*PROVIDED DATA*
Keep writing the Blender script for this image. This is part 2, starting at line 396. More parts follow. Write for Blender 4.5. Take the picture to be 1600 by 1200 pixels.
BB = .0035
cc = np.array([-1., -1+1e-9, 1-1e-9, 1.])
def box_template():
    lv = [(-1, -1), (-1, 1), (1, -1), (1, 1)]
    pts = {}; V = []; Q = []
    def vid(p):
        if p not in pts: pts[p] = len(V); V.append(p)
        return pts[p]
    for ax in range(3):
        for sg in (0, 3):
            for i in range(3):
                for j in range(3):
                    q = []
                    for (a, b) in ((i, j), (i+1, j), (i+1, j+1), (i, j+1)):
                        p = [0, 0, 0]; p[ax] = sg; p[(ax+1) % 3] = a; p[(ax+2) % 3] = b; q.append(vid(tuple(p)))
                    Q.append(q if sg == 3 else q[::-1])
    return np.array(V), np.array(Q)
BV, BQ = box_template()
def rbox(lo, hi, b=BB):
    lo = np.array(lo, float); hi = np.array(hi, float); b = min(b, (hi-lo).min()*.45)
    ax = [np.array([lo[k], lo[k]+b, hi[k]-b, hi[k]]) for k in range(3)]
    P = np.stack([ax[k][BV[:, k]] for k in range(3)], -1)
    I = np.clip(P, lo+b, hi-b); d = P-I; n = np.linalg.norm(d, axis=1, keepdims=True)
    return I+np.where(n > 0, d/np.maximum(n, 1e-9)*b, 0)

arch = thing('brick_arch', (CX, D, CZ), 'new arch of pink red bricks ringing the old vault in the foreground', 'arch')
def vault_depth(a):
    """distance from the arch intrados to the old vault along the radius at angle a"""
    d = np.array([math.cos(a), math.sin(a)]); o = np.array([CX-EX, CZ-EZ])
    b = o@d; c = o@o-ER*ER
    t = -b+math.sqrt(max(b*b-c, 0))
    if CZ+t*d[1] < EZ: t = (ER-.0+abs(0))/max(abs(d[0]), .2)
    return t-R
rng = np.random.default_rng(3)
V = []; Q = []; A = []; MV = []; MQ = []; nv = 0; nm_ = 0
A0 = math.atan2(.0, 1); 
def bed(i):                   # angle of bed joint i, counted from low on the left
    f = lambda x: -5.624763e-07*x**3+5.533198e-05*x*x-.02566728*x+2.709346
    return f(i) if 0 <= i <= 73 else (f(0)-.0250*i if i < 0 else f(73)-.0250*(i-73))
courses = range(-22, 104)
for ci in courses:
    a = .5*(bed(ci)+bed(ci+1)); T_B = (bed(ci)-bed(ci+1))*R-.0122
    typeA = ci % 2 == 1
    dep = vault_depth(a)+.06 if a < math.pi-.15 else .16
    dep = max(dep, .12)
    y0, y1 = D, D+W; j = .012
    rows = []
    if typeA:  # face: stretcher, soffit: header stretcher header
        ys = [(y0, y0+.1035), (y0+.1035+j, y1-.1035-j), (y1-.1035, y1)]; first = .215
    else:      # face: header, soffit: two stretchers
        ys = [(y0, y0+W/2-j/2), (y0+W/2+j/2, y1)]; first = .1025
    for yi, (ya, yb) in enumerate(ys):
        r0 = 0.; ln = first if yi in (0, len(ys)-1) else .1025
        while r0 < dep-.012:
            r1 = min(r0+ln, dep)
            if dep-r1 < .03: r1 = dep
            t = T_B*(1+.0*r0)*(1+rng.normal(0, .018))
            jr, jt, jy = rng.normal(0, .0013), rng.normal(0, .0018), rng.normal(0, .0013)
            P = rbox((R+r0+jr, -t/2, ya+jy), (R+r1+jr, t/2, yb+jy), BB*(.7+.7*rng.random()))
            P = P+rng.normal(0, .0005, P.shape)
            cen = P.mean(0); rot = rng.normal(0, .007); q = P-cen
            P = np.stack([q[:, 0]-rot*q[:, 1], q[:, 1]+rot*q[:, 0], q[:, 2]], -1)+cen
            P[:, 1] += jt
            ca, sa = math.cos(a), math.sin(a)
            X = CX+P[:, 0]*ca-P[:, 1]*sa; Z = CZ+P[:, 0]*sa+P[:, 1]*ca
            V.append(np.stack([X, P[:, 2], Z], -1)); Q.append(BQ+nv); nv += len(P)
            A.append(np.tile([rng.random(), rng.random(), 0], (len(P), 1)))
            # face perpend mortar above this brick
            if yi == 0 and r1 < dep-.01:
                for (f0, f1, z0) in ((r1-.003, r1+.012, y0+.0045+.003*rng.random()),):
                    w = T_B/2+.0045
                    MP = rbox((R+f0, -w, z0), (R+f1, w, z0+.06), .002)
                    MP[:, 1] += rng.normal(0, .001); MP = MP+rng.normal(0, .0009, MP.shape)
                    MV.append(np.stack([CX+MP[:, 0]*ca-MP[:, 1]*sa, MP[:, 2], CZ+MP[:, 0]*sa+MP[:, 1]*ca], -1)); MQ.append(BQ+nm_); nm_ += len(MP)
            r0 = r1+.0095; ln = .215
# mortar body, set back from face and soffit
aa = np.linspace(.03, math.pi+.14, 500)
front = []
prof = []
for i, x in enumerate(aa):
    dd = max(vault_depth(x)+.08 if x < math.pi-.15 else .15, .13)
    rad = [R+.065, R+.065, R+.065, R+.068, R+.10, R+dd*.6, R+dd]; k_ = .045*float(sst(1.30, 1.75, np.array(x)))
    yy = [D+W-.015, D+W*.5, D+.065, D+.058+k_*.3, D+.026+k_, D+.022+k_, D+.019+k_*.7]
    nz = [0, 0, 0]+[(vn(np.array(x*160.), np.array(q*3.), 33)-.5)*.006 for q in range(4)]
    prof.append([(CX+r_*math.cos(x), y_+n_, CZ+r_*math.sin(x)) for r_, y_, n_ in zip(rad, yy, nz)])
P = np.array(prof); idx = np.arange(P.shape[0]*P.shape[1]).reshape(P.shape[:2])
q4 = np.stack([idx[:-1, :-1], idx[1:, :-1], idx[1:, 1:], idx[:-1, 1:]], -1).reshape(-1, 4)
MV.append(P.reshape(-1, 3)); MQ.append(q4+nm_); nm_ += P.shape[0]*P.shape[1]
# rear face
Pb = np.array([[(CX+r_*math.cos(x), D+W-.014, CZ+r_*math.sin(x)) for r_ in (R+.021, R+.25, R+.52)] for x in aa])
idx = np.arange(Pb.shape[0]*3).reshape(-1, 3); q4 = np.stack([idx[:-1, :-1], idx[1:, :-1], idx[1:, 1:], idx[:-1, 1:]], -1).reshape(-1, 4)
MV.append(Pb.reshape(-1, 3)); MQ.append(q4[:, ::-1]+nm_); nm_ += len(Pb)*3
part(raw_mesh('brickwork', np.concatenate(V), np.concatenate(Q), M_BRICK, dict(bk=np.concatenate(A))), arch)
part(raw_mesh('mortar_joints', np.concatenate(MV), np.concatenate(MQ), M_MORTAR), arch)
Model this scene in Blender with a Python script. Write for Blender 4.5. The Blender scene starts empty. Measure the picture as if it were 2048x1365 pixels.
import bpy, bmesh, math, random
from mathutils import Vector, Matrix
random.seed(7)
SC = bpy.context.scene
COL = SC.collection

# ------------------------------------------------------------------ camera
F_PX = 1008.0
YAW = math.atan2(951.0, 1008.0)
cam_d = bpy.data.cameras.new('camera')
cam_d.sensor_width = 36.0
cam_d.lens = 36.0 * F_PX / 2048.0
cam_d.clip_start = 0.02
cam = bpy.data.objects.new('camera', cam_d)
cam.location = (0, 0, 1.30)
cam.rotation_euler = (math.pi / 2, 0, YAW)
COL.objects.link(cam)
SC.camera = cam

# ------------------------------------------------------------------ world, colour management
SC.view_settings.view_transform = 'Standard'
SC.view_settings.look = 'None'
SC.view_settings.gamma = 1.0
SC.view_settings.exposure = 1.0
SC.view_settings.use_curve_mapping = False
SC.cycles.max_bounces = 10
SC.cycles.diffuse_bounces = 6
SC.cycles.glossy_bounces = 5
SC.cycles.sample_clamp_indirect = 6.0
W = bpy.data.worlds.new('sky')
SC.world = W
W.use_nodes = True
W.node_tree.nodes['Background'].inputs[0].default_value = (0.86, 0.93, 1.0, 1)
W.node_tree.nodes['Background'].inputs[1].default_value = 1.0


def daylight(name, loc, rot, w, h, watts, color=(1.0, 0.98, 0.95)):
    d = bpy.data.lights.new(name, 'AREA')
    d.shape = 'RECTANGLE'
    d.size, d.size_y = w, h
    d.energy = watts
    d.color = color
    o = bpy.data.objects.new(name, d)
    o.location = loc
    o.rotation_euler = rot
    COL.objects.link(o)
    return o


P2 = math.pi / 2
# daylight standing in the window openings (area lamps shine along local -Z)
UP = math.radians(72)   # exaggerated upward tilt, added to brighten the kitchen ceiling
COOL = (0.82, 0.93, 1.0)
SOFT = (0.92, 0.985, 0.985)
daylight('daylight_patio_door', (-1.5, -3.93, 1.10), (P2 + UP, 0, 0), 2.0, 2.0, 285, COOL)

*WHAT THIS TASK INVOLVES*
Within the material above, transcribe exactly the lines that run from the line holding "Model this scene" through the line holding "W.node_tree.nodes['Background'].inputs[1].default_value = 1.0".

*ANSWER*
Model this scene in Blender with a Python script. Write for Blender 4.5. The Blender scene starts empty. Measure the picture as if it were 2048x1365 pixels.
import bpy, bmesh, math, random
from mathutils import Vector, Matrix
random.seed(7)
SC = bpy.context.scene
COL = SC.collection

# ------------------------------------------------------------------ camera
F_PX = 1008.0
YAW = math.atan2(951.0, 1008.0)
cam_d = bpy.data.cameras.new('camera')
cam_d.sensor_width = 36.0
cam_d.lens = 36.0 * F_PX / 2048.0
cam_d.clip_start = 0.02
cam = bpy.data.objects.new('camera', cam_d)
cam.location = (0, 0, 1.30)
cam.rotation_euler = (math.pi / 2, 0, YAW)
COL.objects.link(cam)
SC.camera = cam

# ------------------------------------------------------------------ world, colour management
SC.view_settings.view_transform = 'Standard'
SC.view_settings.look = 'None'
SC.view_settings.gamma = 1.0
SC.view_settings.exposure = 1.0
SC.view_settings.use_curve_mapping = False
SC.cycles.max_bounces = 10
SC.cycles.diffuse_bounces = 6
SC.cycles.glossy_bounces = 5
SC.cycles.sample_clamp_indirect = 6.0
W = bpy.data.worlds.new('sky')
SC.world = W
W.use_nodes = True
W.node_tree.nodes['Background'].inputs[0].default_value = (0.86, 0.93, 1.0, 1)
W.node_tree.nodes['Background'].inputs[1].default_value = 1.0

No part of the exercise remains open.